Vancouver
3 min

An unfair choice

Scott Beatty was asked to choose between career and friends

'IT'S THE PRINCIPLE': Scott Beatty chose alternative measures after being charged with keeping a common bawdyhouse after Calgary police raided Goliath's Sauna last December. He's still agonizing over whether he did enough to serve his community. Credit: Robin Perelle

CALGARY-Scott Beatty is still struggling with his decision to take the alternative-measures route and avoid going to trial in the Calgary bathhouse case.



Beatty has been working part-time at Goliath’s Sauna ever since he moved to Calgary from Saskatchewan two and a half years ago. He wasn’t on duty the night of the raid but police still charged him with keeping a common bawdyhouse, anyway. (Police also charged five other men as keepers in connection with the case.)



Beatty has been agonizing over his options ever since.



To be honest, he says, part of him really wants to go to trial to fight the charge. “It’s the principle of the thing,” he explains. “I did nothing wrong. I just work at a gay establishment.”



The bawdyhouse law is archaic, he continues. It might have been appropriate at the turn of the last century but it shouldn’t apply now.



There’s nothing indecent about gay men having sex in a bathhouse, he says. If anything, it’s a safe environment where people know what to expect when they walk in. “That’s what this place is all about. It’s just a part of gay culture.”



Still, Beatty feels torn. Fighting the charge could mean risking the career of his dreams, and he just can’t bear to do that.



Beatty has been studying to be a youth counsellor for the last two years. In fact, he moved to Calgary specifically to go back to school.



“I went through hell to get [my career] back on track,” the 43-year-old recalls. “I lived in a homeless shelter for two months to get my shit together.” He also completed an addiction treatment program.



One day, Beatty says with a determined look in his eye, he’ll open his own group home for gay youth who have no place else to go. The regular homes don’t have enough resources for gay youth, he explains.



But before he can do that, he’ll have to complete his studies. And in order to do that, he has to pass a criminal record check every three months. If he goes to trial and gets convicted, he’ll fail the check and seriously jeopardize his career.

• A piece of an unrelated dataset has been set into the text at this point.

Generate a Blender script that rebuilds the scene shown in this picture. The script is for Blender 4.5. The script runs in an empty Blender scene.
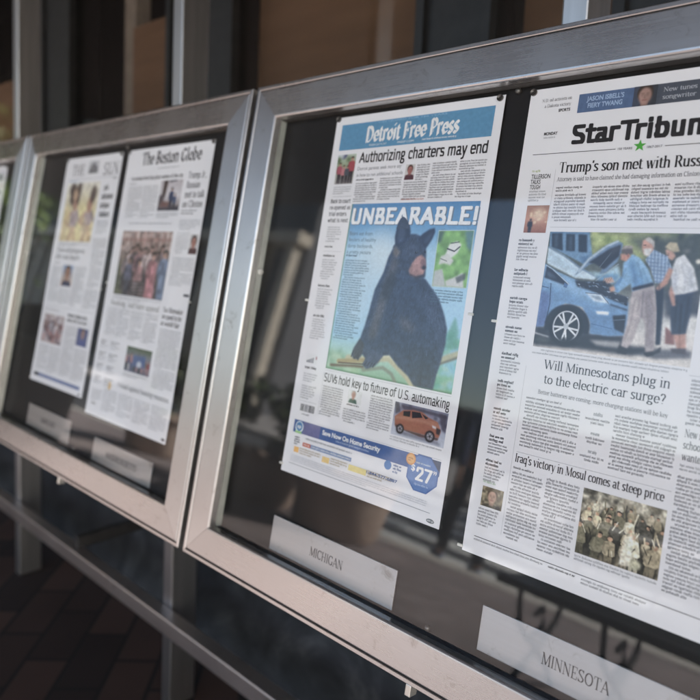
import bpy, math, random
import numpy as np
from mathutils import Vector, Matrix, geometry

rnd = random.Random(7)
nrs = np.random.RandomState(11)
S = bpy.context.scene
COL = S.collection

# ------------------------------------------------------------------ camera, world, sun, exposure
G0 = 0.70                                   # height of the display openings above the pavement
TILT = 0.169037                             # the display faces lean back
UPV = Vector((0, math.sin(TILT), math.cos(TILT)))
NV = Vector((0, -math.cos(TILT), math.sin(TILT)))
yaw, pitch, roll = 0.73777, -0.0958846, 0.0443877
fw = Vector((-math.sin(yaw) * math.cos(pitch), math.cos(yaw) * math.cos(pitch), math.sin(pitch)))
r0 = Vector((math.cos(yaw), math.sin(yaw), 0)); u0 = r0.cross(fw)
cr = r0 * math.cos(roll) + u0 * math.sin(roll)
cu = u0 * math.cos(roll) - r0 * math.sin(roll)
cam = bpy.data.cameras.new('camera'); camo = bpy.data.objects.new('camera', cam); COL.objects.link(camo)
M = Matrix.Identity(4)
for i in range(3):
    M[i][0] = cr[i]; M[i][1] = cu[i]; M[i][2] = -fw[i]
M.translation = Vector((0.826941, -0.599798, 0.440314 + G0))
camo.matrix_world = M
cam.sensor_width = 36; cam.lens = 36 * 658.8 / 700
cam.shift_y = -(350 - 315.757) / 700
cam.clip_start = 0.02; cam.clip_end = 2000
cam.dof.use_dof = True; cam.dof.focus_distance = 0.76; cam.dof.aperture_fstop = 3.5
S.camera = camo

SUN_EL, SUN_AZ = math.radians(34), math.radians(135)      # azimuth clockwise from +Y
w = bpy.data.worlds.new('World'); S.world = w; w.use_nodes = True
nt = w.node_tree
sky = nt.nodes.new('ShaderNodeTexSky'); sky.sky_type = 'NISHITA'; sky.sun_disc = False
sky.sun_elevation = SUN_EL; sky.sun_rotation = SUN_AZ
bg = nt.nodes['Background']; bg.inputs['Strength'].default_value = 0.085
nt.links.new(sky.outputs[0], bg.inputs[0])
sl = bpy.data.lights.new('sun', 'SUN'); sl.energy = 5.0; sl.angle = math.radians(0.5); sl.color = (1, .965, .92)
so = bpy.data.objects.new('sun', sl); COL.objects.link(so)
sd = Vector((math.sin(SUN_AZ) * math.cos(SUN_EL), math.cos(SUN_AZ) * math.cos(SUN_EL), math.sin(SUN_EL)))
so.rotation_euler = sd.to_track_quat('Z', 'Y').to_euler()
S.view_settings.view_transform = 'Standard'; S.view_settings.look = 'None'
S.view_settings.exposure = 2.4; S.view_settings.gamma = 1; S.view_settings.use_curve_mapping = False
S.cycles.use_denoising = True
S.cycles.max_bounces = 12; S.cycles.diffuse_bounces = 5; S.cycles.glossy_bounces = 6
S.cycles.transparent_max_bounces = 24; S.cycles.sample_clamp_indirect = 6.0
S.cycles.blur_glossy = 0.4

# ------------------------------------------------------------------ materials
MATS = {}
def lin(c):
    return tuple(((v / 12.92) if v <= .04045 else ((v + .055) / 1.055) ** 2.4) for v in c)
def newmat(name):
    m = bpy.data.materials.new(name); m.use_nodes = True
    return m, m.node_tree, m.node_tree.nodes['Principled BSDF']
def nd(t, typ, **kw):
    n = t.nodes.new(typ)
    for k, v in kw.items():
        if k in n.inputs: n.inputs[k].default_value = v
        else: setattr(n, k, v)
    return n
def mapped(t, scale, coord='Object', rot=(0, 0, 0)):
    tc = nd(t, 'ShaderNodeTexCoord'); mp = nd(t, 'ShaderNodeMapping')
    mp.inputs['Scale'].default_value = scale; mp.inputs['Rotation'].default_value = rot
    t.links.new(tc.outputs[coord], mp.inputs['Vector'])
    return mp.outputs[0]
def ramp(t, fac, stops):
    r = nd(t, 'ShaderNodeValToRGB'); e = r.color_ramp.elements
    while len(e) < len(stops): e.new(.5)
    for el, (p, c) in zip(e, stops):
        el.position = p; el.color = (*c, 1)
    t.links.new(fac, r.inputs[0]); return r.outputs[0]
def mat(name, col, rough=.6, metal=0., var=.12, scale=30., spec=.4, bump=0., stretch=(1, 1, 1)):
    """a plain surface with some procedural unevenness in colour and gloss"""
    if name in MATS: return MATS[name]
    m, t, b = newmat(name)
    n = nd(t, 'ShaderNodeTexNoise', Scale=scale, Detail=5.0)
    t.links.new(mapped(t, stretch), n.inputs['Vector'])
    lo = tuple(max(0, c * (1 - var)) for c in col); hi = tuple(min(1, c * (1 + var)) for c in col)
    t.links.new(ramp(t, n.outputs['Fac'], [(.3, lo), (.7, hi)]), b.inputs['Base Color'])
    b.inputs['Roughness'].default_value = rough; b.inputs['Metallic'].default_value = metal
    b.inputs['Specular IOR Level'].default_value = spec
    if bump:
        bn = nd(t, 'ShaderNodeBump', Strength=bump, Distance=.004)
        t.links.new(n.outputs['Fac'], bn.inputs['Height']); t.links.new(bn.outputs[0], b.inputs['Normal'])
    MATS[name] = m; return m
def steel(name, spread, brush, rough=.34, col=(.60, .575, .56)):
    """brushed stainless steel; spread = direction across the brushing"""
    m, t, b = newmat(name)
    n = nd(t, 'ShaderNodeTexNoise', Scale=1.0, Detail=6.0, Roughness=.65)
    t.links.new(mapped(t, brush), n.inputs['Vector'])
    n2 = nd(t, 'ShaderNodeTexNoise', Scale=9.0, Detail=4.0)
    t.links.new(mapped(t, (1, 1, 1)), n2.inputs['Vector'])
    mix = nd(t, 'ShaderNodeMix', data_type='FLOAT'); mix.inputs[0].default_value = .5
    t.links.new(n.outputs['Fac'], mix.inputs[2]); t.links.new(n2.outputs['Fac'], mix.inputs[3])
    n3 = nd(t, 'ShaderNodeTexNoise', Scale=26.0, Detail=7.0, Roughness=.75, Distortion=.8); t.links.new(mapped(t, (1, 1, 1)), n3.inputs['Vector'])
    lo = tuple(c * .94 for c in col); hi = tuple(min(1, c * 1.04) for c in col)
    mm_ = nd(t, 'ShaderNodeMix', data_type='RGBA', blend_type='MULTIPLY'); mm_.inputs[0].default_value = 1
    t.links.new(ramp(t, mix.outputs[0], [(.35, lo), (.65, hi)]), mm_.inputs[6]); t.links.new(ramp(t, n3.outputs['Fac'], [(.30, (.70, .67, .64)), (.42, (1, 1, 1))]), mm_.inputs[7])
    t.links.new(mm_.outputs[2], b.inputs['Base Color'])
    mr = nd(t, 'ShaderNodeMapRange'); mr.inputs[1].default_value = .3; mr.inputs[2].default_value = .7
    mr.inputs[3].default_value = rough - .03; mr.inputs[4].default_value = rough + .05
    t.links.new(mix.outputs[0], mr.inputs[0]); t.links.new(mr.outputs[0], b.inputs['Roughness'])
    b.inputs['Metallic'].default_value = 1; b.inputs['Anisotropic'].default_value = .55
    cx = nd(t, 'ShaderNodeCombineXYZ')
    for i in range(3): cx.inputs[i].default_value = spread[i]
    t.links.new(cx.outputs[0], b.inputs['Tangent'])
    bn = nd(t, 'ShaderNodeBump', Strength=.008, Distance=.0001)
    t.links.new(n.outputs['Fac'], bn.inputs['Height']); t.links.new(bn.outputs[0], b.inputs['Normal'])
    MATS[name] = m; return m
STEEL_H = steel('steel_brushed_along', UPV, (6, 900, 900), rough=.27)
STEEL_V = steel('steel_brushed_upright', (1, 0, 0), (900, 900, 6))
STEEL_POST = mat('satin_post', (.44, .425, .425), .40, metal=1.0, var=.12, scale=1, stretch=(60, 60, 3))
STEEL_RAIL = steel('steel_rail', (0, 0, 1), (5, 700, 700), rough=.36, col=(.66, .60, .57))
BLACK = mat('black_board', (.006, .0056, .006), .5, var=.25, scale=6, spec=.25)
RUBBER = mat('black_gasket', (.012, .012, .012), .6, spec=.2)
LINING = mat('lining_grey', (.34, .35, .31), .45, var=.2, scale=20)
DARKSTEEL = mat('dark_steel', (.03, .027, .026), .6, metal=.2, var=.2)
PINW = mat('pin_white', (.62, .6, .55), .35)
PIND = mat('pin_steel', (.16, .15, .14), .35, metal=.8)
PLATE = steel('plate_satin', (0, 0, 1), (5, 300, 300), rough=.42, col=(.56, .55, .55))
LETTER = mat('plate_lettering', (.035, .034, .036), .5)

def glass_mat():
    m = bpy.data.materials.new('clear_glass'); m.use_nodes = True; t = m.node_tree; t.nodes.clear()
    out = nd(t, 'ShaderNodeOutputMaterial'); mx = nd(t, 'ShaderNodeMixShader')
    tr = nd(t, 'ShaderNodeBsdfTransparent'); tr.inputs[0].default_value = (.965, .969, .968, 1)
    gl = nd(t, 'ShaderNodeBsdfGlossy', Roughness=0.0); gl.inputs[0].default_value = (1, 1, 1, 1)
    ge = nd(t, 'ShaderNodeNewGeometry')
    dt = nd(t, 'ShaderNodeVectorMath', operation='DOT_PRODUCT')
    t.links.new(ge.outputs['Normal'], dt.inputs[0]); t.links.new(ge.outputs['Incoming'], dt.inputs[1])
    ab = nd(t, 'ShaderNodeMath', operation='ABSOLUTE'); t.links.new(dt.outputs['Value'], ab.inputs[0])
    om = nd(t, 'ShaderNodeMath', operation='SUBTRACT'); om.inputs[0].default_value = 1; t.links.new(ab.outputs[0], om.inputs[1])
    pw = nd(t, 'ShaderNodeMath', operation='POWER'); t.links.new(om.outputs[0], pw.inputs[0]); pw.inputs[1].default_value = 4.6
    ma = nd(t, 'ShaderNodeMath', operation='MULTIPLY_ADD'); t.links.new(pw.outputs[0], ma.inputs[0])
    ma.inputs[1].default_value = .9; ma.inputs[2].default_value = .051
    t.links.new(ma.outputs[0], mx.inputs[0]); t.links.new(tr.outputs[0], mx.inputs[1]); t.links.new(gl.outputs[0], mx.inputs[2])
    # a thin uneven film of dust and finger marks on the outside
    tc = nd(t, 'ShaderNodeTexCoord'); n1 = nd(t, 'ShaderNodeTexNoise', Scale=7.0, Detail=8.0, Roughness=.7, Distortion=1.2); t.links.new(tc.outputs['Object'], n1.inputs['Vector'])
    mr = nd(t, 'ShaderNodeMapRange'); mr.inputs[1].default_value = .5; mr.inputs[2].default_value = .8; mr.inputs[3].default_value = .0; mr.inputs[4].default_value = .012
    t.links.new(n1.outputs['Fac'], mr.inputs[0]); df = nd(t, 'ShaderNodeBsdfDiffuse'); df.inputs[0].default_value = (.6, .6, .6, 1)
    m2 = nd(t, 'ShaderNodeMixShader'); t.links.new(mr.outputs[0], m2.inputs[0]); t.links.new(mx.outputs[0], m2.inputs[1]); t.links.new(df.outputs[0], m2.inputs[2])
    t.links.new(m2.outputs[0], out.inputs[0]); return m
GLASS = glass_mat()
def clear_mat():
    m = bpy.data.materials.new('glass_back'); m.use_nodes = True; t = m.node_tree; t.nodes.clear()
    out = nd(t, 'ShaderNodeOutputMaterial'); tr = nd(t, 'ShaderNodeBsdfTransparent')
    tr.inputs[0].default_value = (.985, .99, .987, 1); t.links.new(tr.outputs[0], out.inputs[0]); return m
GLASSB = clear_mat()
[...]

“If I get so much as a fine, it’ll ruin my career,” Beatty notes.



That’s why, after some hesitation, he finally accepted his lawyer’s suggestion to take the alternative-measures route after police charged him. In exchange for “accepting responsibility” for his alleged crime and completing whatever requirements his probation officer assigns, Beatty won’t have to worry about the charge ever showing up on his record.

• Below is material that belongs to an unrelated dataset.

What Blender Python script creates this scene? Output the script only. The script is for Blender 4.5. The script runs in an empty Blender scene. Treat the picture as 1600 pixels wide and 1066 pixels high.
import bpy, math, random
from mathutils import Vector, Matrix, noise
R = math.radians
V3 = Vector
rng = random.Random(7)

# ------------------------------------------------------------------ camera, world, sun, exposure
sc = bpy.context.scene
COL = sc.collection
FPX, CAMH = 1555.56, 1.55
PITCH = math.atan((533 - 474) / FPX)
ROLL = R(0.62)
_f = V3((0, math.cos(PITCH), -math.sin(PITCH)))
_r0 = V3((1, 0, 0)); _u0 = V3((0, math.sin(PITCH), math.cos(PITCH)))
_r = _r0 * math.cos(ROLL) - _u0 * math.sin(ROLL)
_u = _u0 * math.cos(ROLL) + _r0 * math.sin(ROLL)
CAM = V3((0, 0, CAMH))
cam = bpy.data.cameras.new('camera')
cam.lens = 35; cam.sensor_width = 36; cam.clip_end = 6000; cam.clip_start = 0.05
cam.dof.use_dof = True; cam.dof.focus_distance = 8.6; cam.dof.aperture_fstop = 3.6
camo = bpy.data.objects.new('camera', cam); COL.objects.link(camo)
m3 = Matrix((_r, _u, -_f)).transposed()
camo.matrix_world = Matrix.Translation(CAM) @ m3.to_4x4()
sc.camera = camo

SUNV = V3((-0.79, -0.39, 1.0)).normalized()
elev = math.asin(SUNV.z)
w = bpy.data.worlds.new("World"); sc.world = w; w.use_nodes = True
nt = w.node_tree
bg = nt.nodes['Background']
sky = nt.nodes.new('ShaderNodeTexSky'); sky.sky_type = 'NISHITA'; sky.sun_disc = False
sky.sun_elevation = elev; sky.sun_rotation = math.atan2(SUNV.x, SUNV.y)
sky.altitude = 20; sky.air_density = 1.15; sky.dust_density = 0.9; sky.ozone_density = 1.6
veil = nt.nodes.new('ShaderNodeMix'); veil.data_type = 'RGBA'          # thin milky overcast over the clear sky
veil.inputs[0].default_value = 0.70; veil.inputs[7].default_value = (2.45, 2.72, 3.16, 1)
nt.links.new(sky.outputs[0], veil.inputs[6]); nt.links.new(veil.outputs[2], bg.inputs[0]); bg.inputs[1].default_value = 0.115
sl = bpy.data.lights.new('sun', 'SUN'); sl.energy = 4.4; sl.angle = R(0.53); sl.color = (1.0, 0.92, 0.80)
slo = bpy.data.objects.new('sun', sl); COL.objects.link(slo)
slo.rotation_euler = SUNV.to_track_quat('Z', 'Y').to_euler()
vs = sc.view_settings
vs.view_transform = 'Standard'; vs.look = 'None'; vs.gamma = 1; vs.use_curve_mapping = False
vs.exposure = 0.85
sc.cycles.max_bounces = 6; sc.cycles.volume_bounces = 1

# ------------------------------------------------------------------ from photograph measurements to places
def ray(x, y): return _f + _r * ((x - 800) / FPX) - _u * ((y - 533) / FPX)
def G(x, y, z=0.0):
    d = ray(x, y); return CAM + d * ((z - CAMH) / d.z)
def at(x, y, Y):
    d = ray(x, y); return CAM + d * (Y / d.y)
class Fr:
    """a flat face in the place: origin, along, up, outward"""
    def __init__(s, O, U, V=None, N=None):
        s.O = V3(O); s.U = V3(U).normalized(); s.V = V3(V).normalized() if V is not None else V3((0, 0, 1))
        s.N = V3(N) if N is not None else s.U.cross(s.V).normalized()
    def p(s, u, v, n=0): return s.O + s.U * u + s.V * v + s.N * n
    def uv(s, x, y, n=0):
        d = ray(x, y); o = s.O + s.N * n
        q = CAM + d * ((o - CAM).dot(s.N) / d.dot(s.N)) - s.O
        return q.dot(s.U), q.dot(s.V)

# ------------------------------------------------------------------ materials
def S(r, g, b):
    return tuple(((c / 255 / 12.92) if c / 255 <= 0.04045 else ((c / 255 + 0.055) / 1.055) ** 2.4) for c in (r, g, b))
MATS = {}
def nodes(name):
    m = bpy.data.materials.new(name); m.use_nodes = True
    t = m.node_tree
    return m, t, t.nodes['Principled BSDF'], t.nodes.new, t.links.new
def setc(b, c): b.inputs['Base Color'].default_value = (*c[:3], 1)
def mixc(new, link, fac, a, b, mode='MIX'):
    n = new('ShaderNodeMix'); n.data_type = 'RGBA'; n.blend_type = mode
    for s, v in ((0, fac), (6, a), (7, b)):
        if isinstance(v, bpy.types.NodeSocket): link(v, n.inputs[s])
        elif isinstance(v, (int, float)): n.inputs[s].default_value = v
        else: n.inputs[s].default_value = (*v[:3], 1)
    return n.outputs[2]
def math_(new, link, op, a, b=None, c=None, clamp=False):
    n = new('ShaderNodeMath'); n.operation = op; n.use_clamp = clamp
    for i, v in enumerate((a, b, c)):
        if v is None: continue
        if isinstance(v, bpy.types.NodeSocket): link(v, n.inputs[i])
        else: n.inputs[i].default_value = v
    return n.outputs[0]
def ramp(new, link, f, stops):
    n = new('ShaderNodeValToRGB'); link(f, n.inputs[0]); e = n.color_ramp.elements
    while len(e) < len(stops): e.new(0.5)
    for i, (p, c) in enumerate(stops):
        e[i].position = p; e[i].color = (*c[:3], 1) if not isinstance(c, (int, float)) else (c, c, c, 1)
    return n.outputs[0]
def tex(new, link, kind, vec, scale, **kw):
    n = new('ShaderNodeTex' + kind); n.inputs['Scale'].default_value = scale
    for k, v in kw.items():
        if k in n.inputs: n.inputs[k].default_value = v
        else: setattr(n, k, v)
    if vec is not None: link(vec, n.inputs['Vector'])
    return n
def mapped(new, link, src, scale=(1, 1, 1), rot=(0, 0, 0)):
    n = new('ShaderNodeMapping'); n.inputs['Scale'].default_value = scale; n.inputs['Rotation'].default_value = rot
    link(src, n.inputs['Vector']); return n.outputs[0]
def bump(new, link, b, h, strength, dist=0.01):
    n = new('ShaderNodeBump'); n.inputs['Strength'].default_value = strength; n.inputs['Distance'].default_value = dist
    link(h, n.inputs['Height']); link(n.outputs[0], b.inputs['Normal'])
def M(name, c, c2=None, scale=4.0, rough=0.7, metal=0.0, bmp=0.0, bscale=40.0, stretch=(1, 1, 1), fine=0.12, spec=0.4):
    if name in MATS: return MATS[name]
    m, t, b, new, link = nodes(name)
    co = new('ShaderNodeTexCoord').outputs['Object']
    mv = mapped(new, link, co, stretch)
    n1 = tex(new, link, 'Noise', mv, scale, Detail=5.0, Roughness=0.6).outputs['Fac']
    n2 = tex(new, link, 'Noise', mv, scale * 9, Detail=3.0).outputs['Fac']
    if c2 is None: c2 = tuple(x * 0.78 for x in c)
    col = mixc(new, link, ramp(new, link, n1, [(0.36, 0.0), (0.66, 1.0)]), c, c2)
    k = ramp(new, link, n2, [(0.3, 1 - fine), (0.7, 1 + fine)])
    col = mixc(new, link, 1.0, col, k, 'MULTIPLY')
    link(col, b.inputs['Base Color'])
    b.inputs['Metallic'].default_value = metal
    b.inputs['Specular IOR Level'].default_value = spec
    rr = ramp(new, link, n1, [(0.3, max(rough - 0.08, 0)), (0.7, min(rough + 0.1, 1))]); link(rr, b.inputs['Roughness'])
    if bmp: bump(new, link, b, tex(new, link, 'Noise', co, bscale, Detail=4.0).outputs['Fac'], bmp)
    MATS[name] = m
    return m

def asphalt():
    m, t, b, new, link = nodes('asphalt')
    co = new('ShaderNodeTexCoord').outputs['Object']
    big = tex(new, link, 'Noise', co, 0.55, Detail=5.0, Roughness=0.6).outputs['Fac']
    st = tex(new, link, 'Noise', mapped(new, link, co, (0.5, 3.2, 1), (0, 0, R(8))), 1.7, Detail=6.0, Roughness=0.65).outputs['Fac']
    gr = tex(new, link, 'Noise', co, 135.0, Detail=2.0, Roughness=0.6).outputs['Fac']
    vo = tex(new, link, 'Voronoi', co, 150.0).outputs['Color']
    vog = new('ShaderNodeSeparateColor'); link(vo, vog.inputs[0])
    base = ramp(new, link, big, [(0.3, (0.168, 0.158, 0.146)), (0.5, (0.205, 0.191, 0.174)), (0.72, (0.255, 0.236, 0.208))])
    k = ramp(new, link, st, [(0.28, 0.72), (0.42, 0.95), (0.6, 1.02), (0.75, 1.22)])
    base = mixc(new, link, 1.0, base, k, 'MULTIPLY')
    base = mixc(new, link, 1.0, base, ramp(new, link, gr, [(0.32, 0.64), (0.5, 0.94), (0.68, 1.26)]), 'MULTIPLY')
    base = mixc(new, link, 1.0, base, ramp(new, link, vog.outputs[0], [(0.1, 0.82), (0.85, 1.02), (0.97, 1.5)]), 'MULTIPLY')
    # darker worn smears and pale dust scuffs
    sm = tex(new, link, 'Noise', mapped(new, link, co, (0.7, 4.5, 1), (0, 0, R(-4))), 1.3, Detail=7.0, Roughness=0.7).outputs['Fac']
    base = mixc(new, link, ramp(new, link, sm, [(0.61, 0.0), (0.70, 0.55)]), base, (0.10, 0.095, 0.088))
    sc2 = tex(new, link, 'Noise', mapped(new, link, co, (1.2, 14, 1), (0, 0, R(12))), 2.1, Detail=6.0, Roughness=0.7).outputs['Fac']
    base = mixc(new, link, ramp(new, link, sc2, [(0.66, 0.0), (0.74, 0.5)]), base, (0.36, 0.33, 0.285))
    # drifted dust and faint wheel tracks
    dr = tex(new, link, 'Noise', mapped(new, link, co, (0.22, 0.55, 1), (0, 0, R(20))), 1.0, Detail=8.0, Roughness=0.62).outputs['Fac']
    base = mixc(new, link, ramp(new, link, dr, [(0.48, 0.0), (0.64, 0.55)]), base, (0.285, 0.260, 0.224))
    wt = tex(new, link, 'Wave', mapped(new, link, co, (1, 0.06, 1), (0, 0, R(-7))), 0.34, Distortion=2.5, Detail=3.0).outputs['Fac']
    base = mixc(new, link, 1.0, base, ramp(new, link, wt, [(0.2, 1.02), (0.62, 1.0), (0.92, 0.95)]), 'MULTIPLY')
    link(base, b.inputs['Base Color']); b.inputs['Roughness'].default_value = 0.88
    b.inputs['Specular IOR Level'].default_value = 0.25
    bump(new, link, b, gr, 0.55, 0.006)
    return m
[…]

“My friends understand,” he says. “It’s not like I’m turning my back on my community.”



Still, he sighs, he can’t shake the feeling that he is doing just that.



“I feel guilty,” he says. On the one hand, he really wants to support the community that he loves, the community that adopted him when he moved to Calgary, that helped him feel so much more comfortable with being out and proud.



He wants to support Goliath’s. He wants to fight back against those who are attacking gay bathhouses. He wants to support his best friends.



It’s not fair, he says. He shouldn’t have to choose between his community and his career.



“I don’t want to sacrifice either,” Beatty says. “It’s just not right.”



But that’s exactly what police pressured him to do, he maintains.



The cops phoned him up a few weeks after the raid, Beatty recalls. They threatened to charge him if he didn’t cooperate.



“They said, ‘We know you’re in school. Either give us what we want or we’ll charge you,'” Beatty says.



“I think that’s coercion with a capital C.”



The head of Calgary’s vice squad says he doubts his investigators threatened Beatty, though he wasn’t there when they spoke to him. “That’s bullshit,” Staff Sergeant Joe Houben says.



If Beatty felt threatened it’s because the officers laid out the possible consequences of his actions-not because they threatened him, Houben says.



Beatty’s not convinced. “They tried to make me choose between my career, which I went through hell to get back on track, and my friends. I didn’t think that was fair at all.”



In the end, Beatty refused to tell the cops about Goliath’s; they charged him with keeping a common bawdyhouse a month after the raid.



Then, two weeks before the accused keepers’ trial was about to begin, the Crown offered Beatty alternative measures. Reluctantly, he accepted.



“I’m not ashamed of being gay,” Beatty says. “I’m not ashamed to work with youth. I’m ashamed that society isn’t accepting us [gays] for who we are.”